For a country with no watchmaking history to speak of, it is a matter of great pride that homegrown watch company Ming’s 17.06 won the Horological Revelation prize at the Grand Prix D’Horlogerie de Geneve, the industry’s most prestigious awards ceremony. Two of Ming’s six co-founders, Ming Thein and Chan Kin-Meng, talk to Anandhi Gopinath about what inspired this profitable passion project and their road map for the future.

In a way, it is all A. Lange & Söhne’s fault. A theoretical physicist by academic training, Ming Thein was all set for a career in consulting, with a bit of photography on the side to satiate his creative spirit, but the German watchmaker’s utterly timeless and impeccably crafted 1815 timepiece — a graduation present from his parents — inadvertently set the course for his future. It would be about watches.

Ming Thein is the creative force behind Ming, a Malaysian watch company set up by six enthusiasts with a very specific goal in mind — filling the gap between entry-level timepieces and haute horlogerie, targeting connoisseurs who have high watchmaking inclinations but do not have the resources to spend on it. All 300 pieces of Ming’s first release, the 17.01, sold out within hours — the watchmaking world had no choice but to sit up and take notice of this new kid on the block that really seemed to know what it was doing.
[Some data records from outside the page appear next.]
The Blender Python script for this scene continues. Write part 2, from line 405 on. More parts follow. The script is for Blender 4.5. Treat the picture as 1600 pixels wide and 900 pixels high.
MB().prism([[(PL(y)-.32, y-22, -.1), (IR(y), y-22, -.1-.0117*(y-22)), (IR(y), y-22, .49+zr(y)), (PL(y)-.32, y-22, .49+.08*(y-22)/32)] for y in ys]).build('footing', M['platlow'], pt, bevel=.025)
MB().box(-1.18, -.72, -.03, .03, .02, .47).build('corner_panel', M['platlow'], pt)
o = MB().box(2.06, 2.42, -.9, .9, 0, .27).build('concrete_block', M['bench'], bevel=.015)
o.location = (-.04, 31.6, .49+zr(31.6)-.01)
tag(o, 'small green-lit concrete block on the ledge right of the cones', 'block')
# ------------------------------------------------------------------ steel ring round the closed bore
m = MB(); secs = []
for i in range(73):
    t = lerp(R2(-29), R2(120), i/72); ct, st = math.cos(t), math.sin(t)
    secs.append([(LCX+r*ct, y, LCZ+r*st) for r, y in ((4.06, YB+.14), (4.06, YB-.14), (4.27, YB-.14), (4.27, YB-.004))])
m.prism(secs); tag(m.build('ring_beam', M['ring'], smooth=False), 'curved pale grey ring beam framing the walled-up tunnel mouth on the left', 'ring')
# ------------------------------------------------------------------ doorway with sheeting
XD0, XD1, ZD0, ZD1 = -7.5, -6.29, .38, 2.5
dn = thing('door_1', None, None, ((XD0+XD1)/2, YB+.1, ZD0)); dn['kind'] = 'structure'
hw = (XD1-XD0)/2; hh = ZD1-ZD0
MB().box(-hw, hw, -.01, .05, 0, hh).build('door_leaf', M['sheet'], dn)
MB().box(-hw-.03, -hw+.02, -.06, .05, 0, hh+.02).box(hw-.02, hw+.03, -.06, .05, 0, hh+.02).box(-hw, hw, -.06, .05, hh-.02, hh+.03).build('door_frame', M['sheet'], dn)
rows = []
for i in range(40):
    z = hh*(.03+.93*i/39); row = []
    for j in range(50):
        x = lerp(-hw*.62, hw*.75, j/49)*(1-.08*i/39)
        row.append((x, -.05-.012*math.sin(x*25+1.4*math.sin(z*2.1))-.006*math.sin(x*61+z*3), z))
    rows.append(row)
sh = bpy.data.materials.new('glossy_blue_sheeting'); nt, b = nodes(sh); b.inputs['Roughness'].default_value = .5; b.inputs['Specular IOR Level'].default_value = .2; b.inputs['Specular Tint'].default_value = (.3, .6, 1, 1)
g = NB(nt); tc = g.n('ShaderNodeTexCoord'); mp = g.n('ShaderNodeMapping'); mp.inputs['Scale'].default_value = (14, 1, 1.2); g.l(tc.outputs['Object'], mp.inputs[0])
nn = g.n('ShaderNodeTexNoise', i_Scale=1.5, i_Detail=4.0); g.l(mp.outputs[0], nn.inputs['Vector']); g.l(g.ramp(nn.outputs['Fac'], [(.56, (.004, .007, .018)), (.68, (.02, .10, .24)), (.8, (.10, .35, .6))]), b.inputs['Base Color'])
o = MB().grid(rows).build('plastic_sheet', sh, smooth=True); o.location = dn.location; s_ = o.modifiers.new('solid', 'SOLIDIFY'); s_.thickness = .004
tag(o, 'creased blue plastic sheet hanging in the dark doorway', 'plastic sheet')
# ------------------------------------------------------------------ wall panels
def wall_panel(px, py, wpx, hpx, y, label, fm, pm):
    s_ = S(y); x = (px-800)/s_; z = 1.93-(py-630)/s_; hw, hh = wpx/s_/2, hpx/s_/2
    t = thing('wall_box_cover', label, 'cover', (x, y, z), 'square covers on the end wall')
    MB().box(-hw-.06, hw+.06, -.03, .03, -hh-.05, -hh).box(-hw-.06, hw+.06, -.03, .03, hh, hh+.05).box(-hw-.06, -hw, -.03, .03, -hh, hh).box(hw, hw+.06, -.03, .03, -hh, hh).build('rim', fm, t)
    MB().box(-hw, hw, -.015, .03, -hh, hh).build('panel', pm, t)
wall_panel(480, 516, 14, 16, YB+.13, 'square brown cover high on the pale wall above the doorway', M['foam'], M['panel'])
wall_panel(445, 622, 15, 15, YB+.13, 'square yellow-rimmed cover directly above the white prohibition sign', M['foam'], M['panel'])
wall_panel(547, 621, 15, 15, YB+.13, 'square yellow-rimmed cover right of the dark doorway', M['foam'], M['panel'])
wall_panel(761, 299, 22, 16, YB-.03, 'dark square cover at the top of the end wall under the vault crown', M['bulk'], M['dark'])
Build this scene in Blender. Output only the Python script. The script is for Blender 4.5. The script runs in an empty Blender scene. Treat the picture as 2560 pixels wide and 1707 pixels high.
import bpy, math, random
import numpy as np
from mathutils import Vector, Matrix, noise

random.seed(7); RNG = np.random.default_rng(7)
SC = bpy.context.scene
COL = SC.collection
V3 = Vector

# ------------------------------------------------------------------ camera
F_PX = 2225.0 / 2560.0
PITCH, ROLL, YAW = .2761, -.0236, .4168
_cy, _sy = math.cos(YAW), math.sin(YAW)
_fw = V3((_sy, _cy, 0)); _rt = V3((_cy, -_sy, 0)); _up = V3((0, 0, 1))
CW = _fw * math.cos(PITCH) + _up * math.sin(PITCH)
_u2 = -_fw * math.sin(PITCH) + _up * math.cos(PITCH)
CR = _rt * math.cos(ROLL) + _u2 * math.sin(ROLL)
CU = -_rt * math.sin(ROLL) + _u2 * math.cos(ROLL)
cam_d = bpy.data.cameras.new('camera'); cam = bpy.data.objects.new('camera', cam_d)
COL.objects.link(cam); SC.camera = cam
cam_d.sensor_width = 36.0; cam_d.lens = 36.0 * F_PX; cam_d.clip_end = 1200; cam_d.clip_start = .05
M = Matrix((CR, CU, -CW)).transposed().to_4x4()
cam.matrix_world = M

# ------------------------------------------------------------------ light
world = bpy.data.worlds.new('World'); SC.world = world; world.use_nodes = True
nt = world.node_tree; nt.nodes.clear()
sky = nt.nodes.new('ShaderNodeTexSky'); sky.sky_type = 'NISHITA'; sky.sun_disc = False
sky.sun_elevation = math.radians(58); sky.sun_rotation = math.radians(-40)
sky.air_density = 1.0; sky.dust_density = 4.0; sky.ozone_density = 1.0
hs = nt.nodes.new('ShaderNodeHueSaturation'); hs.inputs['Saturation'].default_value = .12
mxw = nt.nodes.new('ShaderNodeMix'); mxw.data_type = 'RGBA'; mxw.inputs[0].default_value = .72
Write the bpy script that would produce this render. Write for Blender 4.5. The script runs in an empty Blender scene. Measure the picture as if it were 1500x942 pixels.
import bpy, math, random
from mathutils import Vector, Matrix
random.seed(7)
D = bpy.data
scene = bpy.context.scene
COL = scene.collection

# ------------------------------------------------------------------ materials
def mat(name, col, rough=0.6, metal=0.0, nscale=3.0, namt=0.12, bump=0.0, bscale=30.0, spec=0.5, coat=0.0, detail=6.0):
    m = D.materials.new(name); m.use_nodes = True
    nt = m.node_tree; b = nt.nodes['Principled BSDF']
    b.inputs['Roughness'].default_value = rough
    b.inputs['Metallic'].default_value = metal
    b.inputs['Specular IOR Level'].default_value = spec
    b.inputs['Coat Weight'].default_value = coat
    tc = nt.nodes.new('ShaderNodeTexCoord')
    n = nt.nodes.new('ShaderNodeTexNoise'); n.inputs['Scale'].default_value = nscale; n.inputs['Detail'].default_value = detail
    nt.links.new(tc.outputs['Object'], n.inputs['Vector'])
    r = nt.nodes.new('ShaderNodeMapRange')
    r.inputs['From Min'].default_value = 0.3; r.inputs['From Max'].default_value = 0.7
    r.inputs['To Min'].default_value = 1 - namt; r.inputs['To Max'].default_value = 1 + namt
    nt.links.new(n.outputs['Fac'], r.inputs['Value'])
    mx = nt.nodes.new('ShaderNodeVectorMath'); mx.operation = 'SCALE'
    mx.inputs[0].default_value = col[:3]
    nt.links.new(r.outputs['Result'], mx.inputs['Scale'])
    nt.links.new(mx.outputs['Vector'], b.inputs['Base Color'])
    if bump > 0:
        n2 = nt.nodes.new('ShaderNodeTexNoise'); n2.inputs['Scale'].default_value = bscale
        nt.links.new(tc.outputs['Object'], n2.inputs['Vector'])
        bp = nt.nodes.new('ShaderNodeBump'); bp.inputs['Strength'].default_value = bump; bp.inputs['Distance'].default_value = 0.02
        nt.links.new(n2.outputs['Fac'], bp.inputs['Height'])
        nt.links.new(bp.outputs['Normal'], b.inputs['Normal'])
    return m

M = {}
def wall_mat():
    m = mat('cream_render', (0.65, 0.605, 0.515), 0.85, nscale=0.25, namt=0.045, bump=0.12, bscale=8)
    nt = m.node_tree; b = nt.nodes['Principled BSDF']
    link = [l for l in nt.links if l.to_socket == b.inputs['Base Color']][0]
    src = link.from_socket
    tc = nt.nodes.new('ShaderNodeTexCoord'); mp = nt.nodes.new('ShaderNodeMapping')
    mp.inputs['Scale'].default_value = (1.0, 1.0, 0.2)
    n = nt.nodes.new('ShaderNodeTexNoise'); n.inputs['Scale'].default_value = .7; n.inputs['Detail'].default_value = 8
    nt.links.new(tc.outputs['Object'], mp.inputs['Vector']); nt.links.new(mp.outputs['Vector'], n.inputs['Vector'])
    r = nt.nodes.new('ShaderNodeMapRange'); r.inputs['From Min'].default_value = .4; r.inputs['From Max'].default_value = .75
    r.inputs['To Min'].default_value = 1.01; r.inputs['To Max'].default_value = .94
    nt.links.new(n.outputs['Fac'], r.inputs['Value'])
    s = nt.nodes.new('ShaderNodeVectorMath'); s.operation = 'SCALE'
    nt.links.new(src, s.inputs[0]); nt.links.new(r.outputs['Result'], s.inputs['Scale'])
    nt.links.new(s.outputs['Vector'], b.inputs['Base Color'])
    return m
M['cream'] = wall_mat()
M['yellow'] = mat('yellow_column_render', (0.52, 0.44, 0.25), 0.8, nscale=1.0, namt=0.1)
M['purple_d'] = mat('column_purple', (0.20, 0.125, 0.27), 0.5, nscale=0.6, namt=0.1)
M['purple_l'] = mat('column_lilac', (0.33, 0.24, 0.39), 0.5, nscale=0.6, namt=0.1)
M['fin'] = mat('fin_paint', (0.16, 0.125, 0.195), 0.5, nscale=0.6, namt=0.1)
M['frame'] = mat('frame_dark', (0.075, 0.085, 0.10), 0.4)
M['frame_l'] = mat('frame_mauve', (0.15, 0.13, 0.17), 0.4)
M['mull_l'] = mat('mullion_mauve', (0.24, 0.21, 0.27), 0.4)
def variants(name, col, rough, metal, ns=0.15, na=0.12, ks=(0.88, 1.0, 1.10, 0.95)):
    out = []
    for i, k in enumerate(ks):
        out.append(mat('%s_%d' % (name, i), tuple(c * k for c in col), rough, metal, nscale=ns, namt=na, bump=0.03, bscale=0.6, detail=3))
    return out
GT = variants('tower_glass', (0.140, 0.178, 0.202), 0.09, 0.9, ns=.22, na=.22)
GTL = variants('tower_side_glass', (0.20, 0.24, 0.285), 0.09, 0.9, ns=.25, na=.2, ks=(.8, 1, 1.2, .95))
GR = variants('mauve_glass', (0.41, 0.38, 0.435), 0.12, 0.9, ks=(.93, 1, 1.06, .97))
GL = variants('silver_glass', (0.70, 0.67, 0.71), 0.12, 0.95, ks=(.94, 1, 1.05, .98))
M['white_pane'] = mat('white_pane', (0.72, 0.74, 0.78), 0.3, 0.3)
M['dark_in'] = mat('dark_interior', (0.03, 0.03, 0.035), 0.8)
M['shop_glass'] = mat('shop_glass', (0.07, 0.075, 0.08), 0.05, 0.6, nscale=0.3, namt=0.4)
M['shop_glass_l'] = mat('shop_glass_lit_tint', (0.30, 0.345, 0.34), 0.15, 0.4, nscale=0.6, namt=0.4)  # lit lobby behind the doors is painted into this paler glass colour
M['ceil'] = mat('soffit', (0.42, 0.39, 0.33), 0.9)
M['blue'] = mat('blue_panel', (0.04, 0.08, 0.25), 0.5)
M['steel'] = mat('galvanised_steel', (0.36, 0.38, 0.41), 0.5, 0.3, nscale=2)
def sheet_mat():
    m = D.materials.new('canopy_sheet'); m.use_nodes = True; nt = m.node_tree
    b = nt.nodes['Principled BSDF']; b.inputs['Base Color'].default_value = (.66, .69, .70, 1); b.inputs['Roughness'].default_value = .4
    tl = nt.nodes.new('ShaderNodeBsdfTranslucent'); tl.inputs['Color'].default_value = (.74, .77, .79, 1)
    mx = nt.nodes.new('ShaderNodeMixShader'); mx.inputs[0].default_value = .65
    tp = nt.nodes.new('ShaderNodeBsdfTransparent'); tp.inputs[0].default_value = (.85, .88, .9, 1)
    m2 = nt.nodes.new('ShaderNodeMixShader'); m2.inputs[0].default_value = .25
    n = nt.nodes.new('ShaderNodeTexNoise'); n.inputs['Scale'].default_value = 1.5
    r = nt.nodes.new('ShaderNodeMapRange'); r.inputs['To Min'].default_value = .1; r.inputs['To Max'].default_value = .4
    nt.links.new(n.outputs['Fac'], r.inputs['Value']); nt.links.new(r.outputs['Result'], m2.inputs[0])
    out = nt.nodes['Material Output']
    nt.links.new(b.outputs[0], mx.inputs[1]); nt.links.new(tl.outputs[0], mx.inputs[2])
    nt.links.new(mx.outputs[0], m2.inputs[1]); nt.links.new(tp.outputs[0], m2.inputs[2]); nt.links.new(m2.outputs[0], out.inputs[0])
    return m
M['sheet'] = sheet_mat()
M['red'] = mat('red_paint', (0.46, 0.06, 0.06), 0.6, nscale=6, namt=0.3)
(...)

And, truly, it did. Ming Thein’s love for mechanical timepieces saw him through his early career at KPMG and The Boston Consulting Group, during which time the generosity of online collector communities allowed him access to their events and watches. In 2012, Ming permanently traded corporate life for photography, by which point he had been appointed a brand ambassador for Leica and was regularly photographing for some of the biggest names in watchmaking, including Jaeger-LeCoultre. In 2016, he was appointed a global brand ambassador for Hasselblad and, in 2017, was promoted to chief of strategy for the Swedish camera company.